Sakarya Meydan Muhaberesi’nin Kazanılmasından Sonra, 19 Eylül 1921 Tarihinde, TBMM’since Başkomutan Mustafa Kemal ATATÜRK’e, “MAREŞAL” Rütbesi Ile “GAZİ” Ünvanı Verilmiştir. 19 Eylül, “GAZİLER GÜNÜ” Olarak Kutlanmaktadır.
1955’den 1956’ya girerken, yıl başı gecesi hayata 25inde veda eden dedem..

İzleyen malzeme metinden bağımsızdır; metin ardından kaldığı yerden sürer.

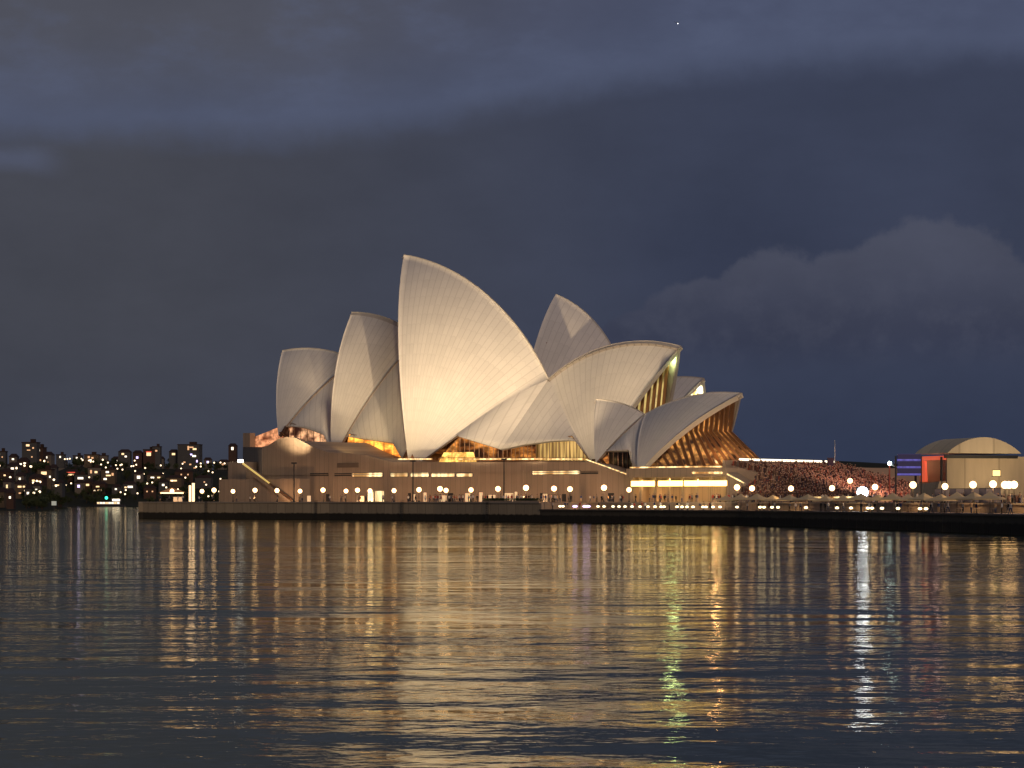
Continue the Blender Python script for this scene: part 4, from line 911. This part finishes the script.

Kore Gazi’si dedeme ait olsun bu yazı…
daha 2 sene oldu, vefat etti. Allah rahmet eylesin. Amcasının oğluydu. Çok severdik birbirimizi, çok muhterem bir adamdı. “Senin deden yavrum, ne güzel bir insandı. Cesur, gözü kara. Hepimiz O’nun izinden gittik. O Kore Harbi zamanında anasına babasına söylemeden hemen yazdırmış kendini. Sen belki bilmezsin, amcam ters adamdı, izin vermezdi. Ama Devlete de bir şey diyemezdi. O ilk kafile gitti, biz sonradan O’nu örnek vererek gittik“
“Anlatırken gözlerinin içi güler, yüzünde acı bir tebessüm.. Abimm! çok gencecik öldü. Ama bi görsen ne yakışıklıydı. Kibardı, sesi hiç yükselmezdi. Gömleği düzgün dursun diye içine atlet bile giymezdi. Pırıl pırıldı. Eli yüzü gözü, hele ki kıyafetleri..
Ahh anacığını gördü de dayıcığını göremeden gitti..”

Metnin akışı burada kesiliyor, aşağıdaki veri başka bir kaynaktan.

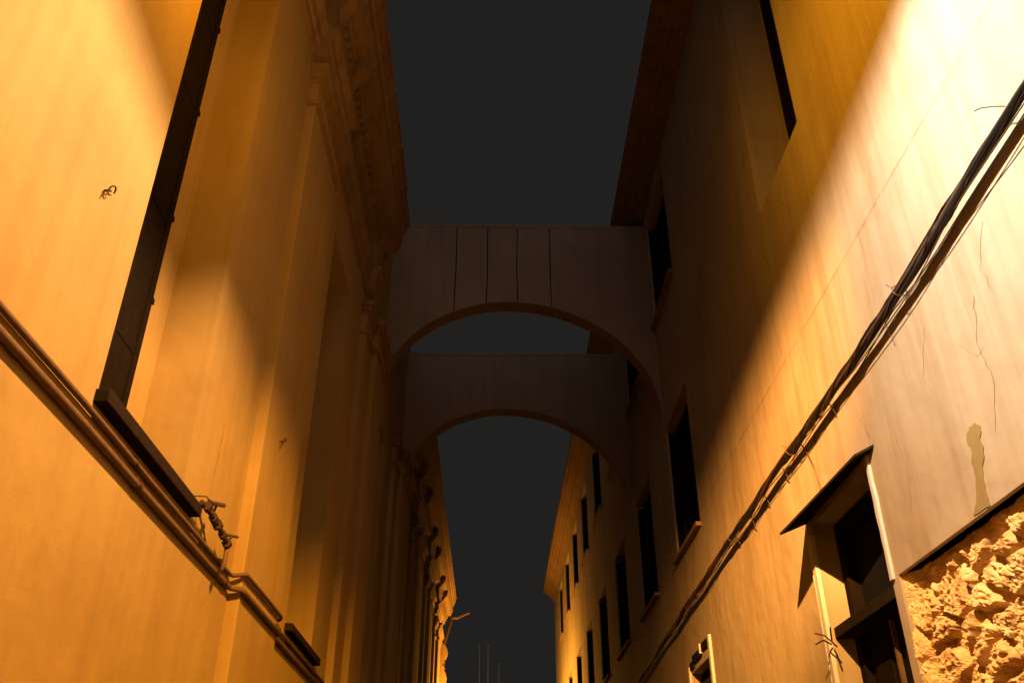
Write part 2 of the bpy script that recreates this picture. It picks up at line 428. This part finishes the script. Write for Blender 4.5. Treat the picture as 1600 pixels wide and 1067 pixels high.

Annem 1,5 yaşındayken ve anneannem dayıma beş aylık hamileyken bir yılbaşı gecesi rahmetli olmuş dedem. “Öleceğime yanmıyorum da, çocuklarım sahipsiz kalacak, köprü altında mı kalacaklar ona yanarım demiş o akşam”

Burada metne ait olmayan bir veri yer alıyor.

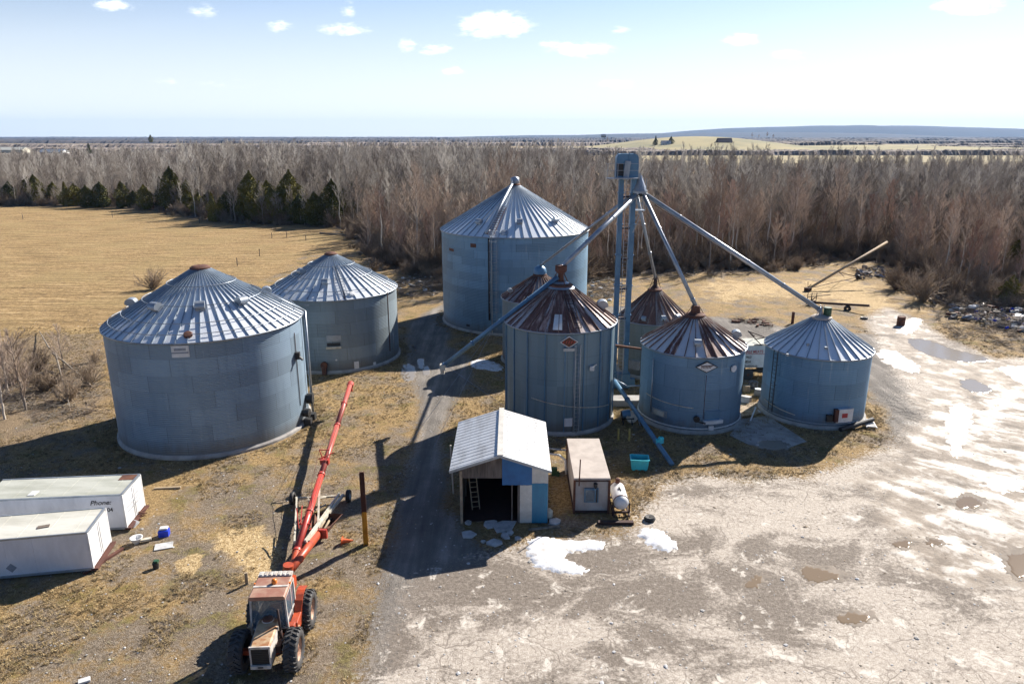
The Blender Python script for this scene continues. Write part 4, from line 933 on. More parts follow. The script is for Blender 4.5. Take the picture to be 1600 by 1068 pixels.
mb=MB(); mb.bar((0,1.6,.6),(-.5,4.0,.5),.12,.1); mb.bar((-.5,4.0,.5),(-.5,4.2,.9),.1,.1); mb.bar((-.3,1.7,.8),(-.3,2.2,.6),.06,.06); mb.bar((.3,1.7,.8),(.3,2.2,.6),.06,.06); mb.tube((.05,1.8,.85),(-.45,3.9,.8),.05); mb.build('drawbar',M['rust'],TX)
# ============================================================ RED GRAIN AUGER
LOW=G(461,869,.75); TOP=CAM+ray(548,598)*54.0
GA=thing('grain_auger','long red grain auger on a cream wheeled undercarriage, hitched behind the tractor','grain auger',(LOW.x,LOW.y,0))
O=Vector((LOW.x,LOW.y,0)); d=(TOP-LOW); dn=d.normalized(); Lg=d.length
at=lambda f,dz=0,dx=0: LOW+d*f-O+Vector((dx,0,dz))
for a,b,m_ in ((0,.36,'red'),(.36,.66,'red_pink'),(.66,1.0,'red_pink')): MB().tube(at(a),at(b),.17,seg=18).build('tube_section',M[m_],GA,True)
mb=MB()
for f in (.02,.18,.36,.43,.66,.82): mb.tube(at(f-.004),at(f+.004),.215,seg=18)
mb.build('flange',M['red'],GA)
mb=MB(); mb.tube(at(.975,-.05),at(1.0,-.05),.24,seg=14); mb.tube(at(.985,0),at(.985,-.5),.17,seg=12); mb.build('discharge_head',M['red'],GA)
# truss above middle and cables
mb=MB(); m1=at(.43,.75,-.35); 
for k in (-.3,.3): mb.bar(at(.43,.1,k*.3),at(.43,.8,k),.05,.05)
mb.bar(at(.43,.8,-.3),at(.43,.8,.3),.05,.05); mb.bar(at(.43,.2,-.4),at(.46,.3,.45),.05,.05); mb.box(at(.425,.1),(.5,.3,.3)); mb.build('truss_post',M['red'],GA)
mb=MB(); 
for k in (-.3,.3): mb.tube(at(.16,.15,k*.4),at(.43,.8,k),.014,seg=4); mb.tube(at(.43,.8,k),at(.80,.12,k*.3),.014,seg=4)
mb.build('truss_cable',M['rust'],GA)
# undercarriage: V frame from lower collar to axle
WL=G(462,787); WR=G(541,783); r_=.36
axL=WL-O+up*r_; axR=WR-O+up*r_; c0=at(.055,-.1)
mb=MB()
mb.bar(axL,axR,.1,.1); mb.bar(axL+Vector((.1,0,.05)),c0+Vector((-.25,0,.1)),.09,.12); mb.bar(axR+Vector((-.15,0,.05)),c0+Vector((.3,0,.1)),.12,.16); mb.bar(axR+Vector((-.35,0,.15)),at(.05,.12,.3),.1,.12)
mb.bar(c0+Vector((-.32,0,.05)),c0+Vector((.45,.2,.05)),.1,.14); mb.build('axle_frame',M['white_frame'],GA)
mb=MB(); mb.bar(at(.30,-.15,.1),c0+Vector((.5,1.5,.0)),.09,.12); mb.bar(axL+Vector((.75,0,0)),at(.21,-.1,-.1),.07,.07); mb.bar(axR+Vector((-1.1,-.1,0)),at(.25,-.1,.1),.07,.07); mb.bar(axR+Vector((-.9,-1.0,.0)),at(.2,-.25,.1),.06,.06); mb.build('lift_arm',M['white_frame'],GA)
mb=MB(); mb.bar(at(.12,.15,-.2),at(.2,.1,-.45),.05,.05); mb.bar(at(.12,.1,-.35),at(.12,.1,.3),.06,.06); mb.bar(at(.1,.12,-.2),at(.17,.35,-.6),.04,.04); mb.build('winch',M['red'],GA)
for ax in (axL,axR):
    W=thing('wheel',None,None,ax); W.parent=GA
    s=-1 if ax is axL else 1
    MB().lathe([(.2,-.1),(.33,-.11),(.36,-.06),(.36,.06),(.33,.11),(.2,.1)],(s*.15,0,0),24,(1,0,0)).build('tyre',M['black'],W,True); MB().lathe([(.02,.03),(.2,.03),(.22,.09)],(s*.15,0,0),18,(s,0,0)).build('rim',M['white'],W)
# lower end, swing hopper tube
HP=G(508,840)-O; gb=G(451,893,.85)-O
mb=MB(); mb.tube(at(.02),gb+Vector((.1,.25,.0)),.17,seg=16); mb.tube(gb+Vector((-.05,0,-.2)),gb+Vector((.02,0,.38)),.24,seg=16); mb.box(gb+Vector((.1,-.1,-.45)),(.4,.35,.5)); mb.build('gearbox',M['orange_red'],GA)
hpt=HP+Vector((-.25,-.3,.42)); mb=MB(); mb.tube(gb+Vector((.1,.05,.1)),hpt,.2,seg=18); mb.tube(gb+(hpt-gb)*.3,gb+(hpt-gb)*.33,.235,seg=18); mb.build('swing_tube',M['orange_red'],GA,True)
dh=Vector((hpt.x-gb.x,hpt.y-gb.y,0)).normalized(); nh=Vector((dh.y,-dh.x,0))
mb=MB(); c=hpt
mb.box(c+dh*.05+Vector((0,0,0)),(.9,.16,.5),Matrix.Rotation(math.atan2(nh.y,nh.x),3,'Z')); mb.build('hopper_head',M['red'],GA)
mb=MB(); w0,w1=.5,.78; a=c+dh*.12; b=c+dh*1.7
v=[a-nh*.3-up*.2,a+nh*.3-up*.2,b+nh*.35-up*.25,b-nh*.35-up*.25,a-nh*w0+up*.25,a+nh*w0+up*.25,b+nh*w1+up*.22,b-nh*w1+up*.22]
mb.add(v,[(0,1,2,3),(0,4,5,1),(1,5,6,2),(2,6,7,3),(3,7,4,0)]); o=mb.build('hopper_tray',M['rust'],GA); s_=o.modifiers.new('s','SOLIDIFY'); s_.thickness=.03
mb=MB(); 
for k in (-.12,.12): mb.tube(a+nh*k-up*.05,b+nh*k-up*.05,.06,seg=10)
mb.build('intake_screw',M['plank'],GA,True)
# ============================================================ GROUND
sdf_cache={}
def sdf(poly,X,Y):
    P=np.array(poly,float); n=len(P); dmin=np.full(X.shape,1e9); ins=np.zeros(X.shape,bool)
    for i in range(n):
        ax_,ay=P[i]; bx,by=P[(i+1)%n]; ex,ey=bx-ax_,by-ay; L2=ex*ex+ey*ey+1e-9
        t=np.clip(((X-ax_)*ex+(Y-ay)*ey)/L2,0,1); dx=X-ax_-t*ex; dy=Y-ay-t*ey
        dmin=np.minimum(dmin,np.hypot(dx,dy))
        c=((ay>Y)!=(by>Y)); xi=ex*(Y-ay)/(ey if abs(ey)>1e-9 else 1e-9)+ax_; ins^=(c&(X<xi))
    return np.where(ins,dmin,-dmin)
def gp(pts): return [(G(x,y).x,G(x,y).y) for x,y in pts]
fore=gp([(-60,322),(120,322),(240,328),(330,345),(420,352),(510,352),(548,362),(585,410),(640,425),(700,440),(690,455),(760,455),(930,432),(1010,428),(1100,424),(1200,420),(1300,402),(1380,410),(1440,440),(1500,470),(1600,470),(1680,470)])
forest_poly=[(-260,235)]+fore+[(190,70),(330,330),(60,350),(20,520),(-330,640),(-420,300)]
road=gp([(560,1100),(600,890),(632,760),(650,700),(655,640),(640,580),(636,545),(640,505),(700,470),(720,440),(740,450),(705,500),(700,540),(735,560),(735,600),(700,640),(690,700),(700,790),(730,830),(760,870),(700,960),(720,1100)])
track=gp([(925,478),(1010,478),(1090,492),(1200,502),(1260,520),(1370,520),(1420,575),(1470,640),(1510,700),(1400,720),(1380,640),(1340,590),(1190,560),(1160,540),(1070,540),(960,540),(930,520)])
yard=gp([(560,1100),(650,900),(760,870),(830,845),(960,835),(1010,800),(1030,760),(1100,745),(1190,752),(1260,745),(1330,720),(1400,690),(1440,650),(1400,590),(1370,540),(1350,500),(1385,480),(1440,500),(1480,530),(1560,560),(1700,560),(1900,700),(1900,1300),(500,1300)])
wet=gp([(1380,640),(1440,620),(1420,580),(1380,540),(1375,490),(1420,495),(1480,560),(1560,560),(1700,580),(1900,700),(1900,900),(1620,930),(1480,900),(1380,850),(1330,760),(1400,720)])
snowmud=gp([(1440,700),(1480,640),(1530,600),(1640,600),(1750,700),(1750,860),(1600,850),(1500,880),(1440,820),(1420,760)])
field=gp([(-400,330),(120,322),(240,330),(330,350),(420,358),(510,358),(545,372),(560,395),(480,395),(430,430),(390,440),(330,450),(200,520),(150,530),(60,560),(-100,590),(-500,560)])
straw=gp([(345,830),(410,820),(445,850),(440,900),(380,910),(350,870)])
straw2=gp([(275,878),(305,870),(318,882),(300,898),(278,893)])
strawR=gp([(1090,430),(1240,435),(1330,420),(1400,450),(1480,490),(1440,500),(1350,490),(1240,470),(1130,480),(1050,470)])
litter=gp([(-50,545),(60,520),(150,520),(170,640),(60,700),(-60,720)])
bare=gp([(330,780),(470,720),(600,720),(610,900),(560,1100),(60,1100),(120,1000),(230,930),(200,850),(260,790)])
darkband=gp([(600,905),(740,880),(860,905),(1000,868),(1150,880),(1120,930),(1180,975),(1060,1005),(930,960),(800,925),(700,985),(600,1010)])
palez=gp([(820,1100),(700,1040),(760,960),(900,965),(1060,1015),(1250,1000),(1500,960),(1700,950),(1700,1100)])
asph2=gp([(980,835),(1010,800),(1035,760),(1100,745),(1330,715),(1400,740),(1380,860),(1100,900),(980,880)])
xs=np.concatenate([-62-np.cumsum(1.0*1.13**np.arange(60))[::-1],np.arange(-62,72,.3),72+np.cumsum(1.0*1.13**np.arange(60))])
ys=np.concatenate([14-np.cumsum(.8*1.15**np.arange(30))[::-1],np.arange(14,60,.25),np.arange(60,126,.5),126+np.cumsum(1.0*1.09**np.arange(83))])
X,Y=np.meshgrid(xs,ys); ny,nx=X.shape
def hsh(ix,iy): 
    v=np.sin(ix*127.1+iy*311.7)*43758.5453; return v-np.floor(v)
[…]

“Bana bunu o zaman demediler” dedi anneannem. “Ama çok şükür, önce komşu teyzenin makinesiyle diktim dikiş, nasıl olduysa oldu aldım sonra kendi makinemi. Aç da kalmadık, açıkta da kalmadık. Çok şükür köprü altı görmeden büyüttüm çocuklarımı” Biraz buruk, biraz yorgun ama gururlu bir şekilde, Sorumluluğunu yerine getirmenin zaferiyle..
Öyle anneanne torun gibi değil, arkadaş gibi. Bir tek bu konuda konuşamam. Bi cesaretle bir iki defa sormuşluğum vardır. İncinmesinden korkarım.
Kendisi anlatmak isterse diye hep merakla ve sonsuz bir istekle beklerim.